**Goal:** Review the material and extract every line in which the word "labelOf" occurs.

**Dataset excerpt:**
┄┄┄┄┄┄

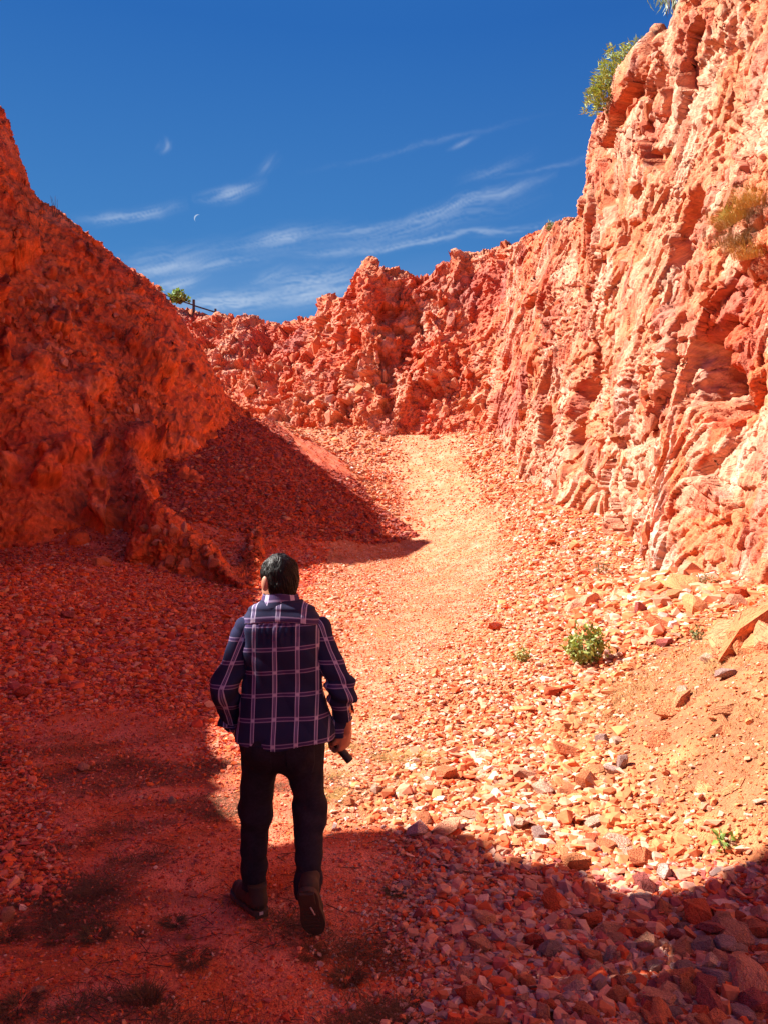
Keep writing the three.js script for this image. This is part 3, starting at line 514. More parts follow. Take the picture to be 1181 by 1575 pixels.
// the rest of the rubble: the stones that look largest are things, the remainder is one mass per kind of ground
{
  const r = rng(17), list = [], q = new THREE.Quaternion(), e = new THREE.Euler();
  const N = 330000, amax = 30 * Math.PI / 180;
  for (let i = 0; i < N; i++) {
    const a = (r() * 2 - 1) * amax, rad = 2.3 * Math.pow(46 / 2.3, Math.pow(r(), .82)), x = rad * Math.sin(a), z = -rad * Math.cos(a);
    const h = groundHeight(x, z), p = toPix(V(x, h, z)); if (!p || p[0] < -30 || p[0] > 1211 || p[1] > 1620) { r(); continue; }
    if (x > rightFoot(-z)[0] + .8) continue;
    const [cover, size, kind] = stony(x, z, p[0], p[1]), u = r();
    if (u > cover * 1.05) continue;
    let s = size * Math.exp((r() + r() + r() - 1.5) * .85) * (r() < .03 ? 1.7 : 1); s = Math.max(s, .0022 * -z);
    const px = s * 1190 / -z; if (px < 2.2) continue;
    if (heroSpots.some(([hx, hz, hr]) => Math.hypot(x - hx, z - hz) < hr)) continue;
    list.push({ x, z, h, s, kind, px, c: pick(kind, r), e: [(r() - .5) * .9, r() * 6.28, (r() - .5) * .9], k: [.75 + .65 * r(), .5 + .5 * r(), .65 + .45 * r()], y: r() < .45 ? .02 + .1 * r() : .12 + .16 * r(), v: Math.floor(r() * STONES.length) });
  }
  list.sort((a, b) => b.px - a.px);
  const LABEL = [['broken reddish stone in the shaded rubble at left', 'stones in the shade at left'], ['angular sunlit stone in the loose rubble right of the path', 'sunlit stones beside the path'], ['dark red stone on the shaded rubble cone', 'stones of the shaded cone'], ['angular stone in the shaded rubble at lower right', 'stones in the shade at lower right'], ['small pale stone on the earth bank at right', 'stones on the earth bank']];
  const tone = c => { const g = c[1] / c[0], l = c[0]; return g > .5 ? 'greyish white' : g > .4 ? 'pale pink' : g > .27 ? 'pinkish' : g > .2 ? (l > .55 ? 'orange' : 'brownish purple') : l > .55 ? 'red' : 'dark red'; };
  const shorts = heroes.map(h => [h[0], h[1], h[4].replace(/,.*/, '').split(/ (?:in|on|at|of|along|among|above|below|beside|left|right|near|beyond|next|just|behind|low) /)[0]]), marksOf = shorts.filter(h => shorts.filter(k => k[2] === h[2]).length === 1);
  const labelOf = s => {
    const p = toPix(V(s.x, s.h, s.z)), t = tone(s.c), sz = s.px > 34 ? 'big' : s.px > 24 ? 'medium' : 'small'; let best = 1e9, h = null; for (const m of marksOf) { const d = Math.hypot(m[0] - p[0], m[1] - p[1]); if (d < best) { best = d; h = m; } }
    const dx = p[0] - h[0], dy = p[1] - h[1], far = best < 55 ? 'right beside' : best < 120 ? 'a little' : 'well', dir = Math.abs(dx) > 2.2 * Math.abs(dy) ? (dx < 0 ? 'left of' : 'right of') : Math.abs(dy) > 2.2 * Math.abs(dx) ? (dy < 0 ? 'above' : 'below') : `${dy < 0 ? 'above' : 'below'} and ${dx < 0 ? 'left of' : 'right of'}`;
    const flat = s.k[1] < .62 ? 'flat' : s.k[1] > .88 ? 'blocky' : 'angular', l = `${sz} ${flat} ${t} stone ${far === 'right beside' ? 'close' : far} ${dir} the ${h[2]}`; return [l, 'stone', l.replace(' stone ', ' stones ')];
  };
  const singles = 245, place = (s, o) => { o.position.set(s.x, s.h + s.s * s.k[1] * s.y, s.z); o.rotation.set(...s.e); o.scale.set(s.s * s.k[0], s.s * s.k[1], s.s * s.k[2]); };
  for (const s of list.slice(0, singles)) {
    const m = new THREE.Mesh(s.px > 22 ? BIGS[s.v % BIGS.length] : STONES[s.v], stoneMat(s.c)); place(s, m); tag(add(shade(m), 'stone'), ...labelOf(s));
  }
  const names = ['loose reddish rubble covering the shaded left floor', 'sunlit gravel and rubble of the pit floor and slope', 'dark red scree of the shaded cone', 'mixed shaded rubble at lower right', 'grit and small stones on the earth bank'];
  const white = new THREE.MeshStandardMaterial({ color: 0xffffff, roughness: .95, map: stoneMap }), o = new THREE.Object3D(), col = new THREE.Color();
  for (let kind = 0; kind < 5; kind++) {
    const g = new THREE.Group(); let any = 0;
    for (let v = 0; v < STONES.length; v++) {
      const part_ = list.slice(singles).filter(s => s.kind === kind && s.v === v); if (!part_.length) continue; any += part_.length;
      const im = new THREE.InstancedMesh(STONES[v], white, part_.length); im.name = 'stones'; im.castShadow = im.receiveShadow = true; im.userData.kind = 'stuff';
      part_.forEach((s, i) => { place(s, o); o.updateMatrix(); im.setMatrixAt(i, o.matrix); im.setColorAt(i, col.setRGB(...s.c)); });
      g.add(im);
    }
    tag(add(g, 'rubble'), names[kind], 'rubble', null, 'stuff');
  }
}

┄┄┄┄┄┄

**Correct result:**
  const labelOf = s => {
    const m = new THREE.Mesh(s.px > 22 ? BIGS[s.v % BIGS.length] : STONES[s.v], stoneMat(s.c)); place(s, m); tag(add(shade(m), 'stone'), ...labelOf(s));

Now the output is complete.